There's no "tty on which svscan is running". s6-svscan should not
run in a terminal. You *can* do it, but it's fragile: it means your
whole supervision tree is vulnerable to a ^C in a terminal.
The output of s6-svscan, and the supervision tree by default, should
go to a catch-all logger and potentially to the system console.
>It would be nice if a user can get a temporary view into the service's
>stdout for the short duration of s6-rc execution? Such that when s6-rc
>never exits waiting we can see what the error message that service
>prints?
For oneshots, it is the case: the output of oneshots will go to the
output of s6-rc.
Unfortunately, for longruns, that's pretty difficult. One of the
points of supervised longruns is that they're always started with the
exact same environment, and that includes their descriptors. That means
they're outputting to the same place whether or not s6-rc is running.

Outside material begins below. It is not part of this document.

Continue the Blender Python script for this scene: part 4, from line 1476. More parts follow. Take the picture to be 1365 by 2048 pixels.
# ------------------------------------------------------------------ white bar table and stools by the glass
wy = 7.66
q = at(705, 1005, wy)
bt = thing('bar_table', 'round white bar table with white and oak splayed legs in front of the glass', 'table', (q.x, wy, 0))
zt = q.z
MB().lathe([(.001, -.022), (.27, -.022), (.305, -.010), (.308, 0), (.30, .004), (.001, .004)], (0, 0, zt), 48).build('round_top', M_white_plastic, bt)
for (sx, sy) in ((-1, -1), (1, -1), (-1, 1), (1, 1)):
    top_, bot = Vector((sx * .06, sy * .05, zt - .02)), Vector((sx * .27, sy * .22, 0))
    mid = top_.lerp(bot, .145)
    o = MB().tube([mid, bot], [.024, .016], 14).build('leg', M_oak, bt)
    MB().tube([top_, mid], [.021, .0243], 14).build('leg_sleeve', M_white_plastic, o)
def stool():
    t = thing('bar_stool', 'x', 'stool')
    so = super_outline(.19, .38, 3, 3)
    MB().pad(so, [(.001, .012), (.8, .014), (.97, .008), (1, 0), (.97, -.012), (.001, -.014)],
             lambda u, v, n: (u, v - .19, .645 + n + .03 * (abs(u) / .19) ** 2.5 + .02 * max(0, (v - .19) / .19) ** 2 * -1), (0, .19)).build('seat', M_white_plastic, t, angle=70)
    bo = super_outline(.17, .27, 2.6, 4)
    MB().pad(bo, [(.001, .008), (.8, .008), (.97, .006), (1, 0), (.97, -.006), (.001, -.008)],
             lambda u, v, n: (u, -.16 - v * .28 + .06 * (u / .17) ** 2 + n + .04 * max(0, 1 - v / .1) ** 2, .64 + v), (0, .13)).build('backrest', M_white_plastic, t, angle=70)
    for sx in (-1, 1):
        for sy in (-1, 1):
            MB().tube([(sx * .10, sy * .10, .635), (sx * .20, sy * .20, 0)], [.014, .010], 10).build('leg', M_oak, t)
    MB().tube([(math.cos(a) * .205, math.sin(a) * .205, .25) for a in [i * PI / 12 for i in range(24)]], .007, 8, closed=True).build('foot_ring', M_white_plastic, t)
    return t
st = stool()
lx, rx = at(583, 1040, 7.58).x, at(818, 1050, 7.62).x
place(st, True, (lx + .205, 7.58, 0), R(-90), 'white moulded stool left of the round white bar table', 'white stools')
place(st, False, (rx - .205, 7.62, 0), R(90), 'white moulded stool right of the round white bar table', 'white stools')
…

In order to temporarily display error messages from longruns, s6-rc
would have to find out where the catch-all logger is, and display it
to the user while it's running. That's impossible while s6-rc is
independent from s6 policy.
Unified policy for better interaction between tools in the toolset is
one of the goals for s6-rc v1, which is still a long ways away.
For now, my advice would be to always use a timeout when running s6-rc
(you will have an error message if it times out), and/or to have the
supervision tree's output on the system console, and have the reflex to
check the console when you feel that s6-rc is taking more time than it
should. Sorry I don't have any better immediate solution.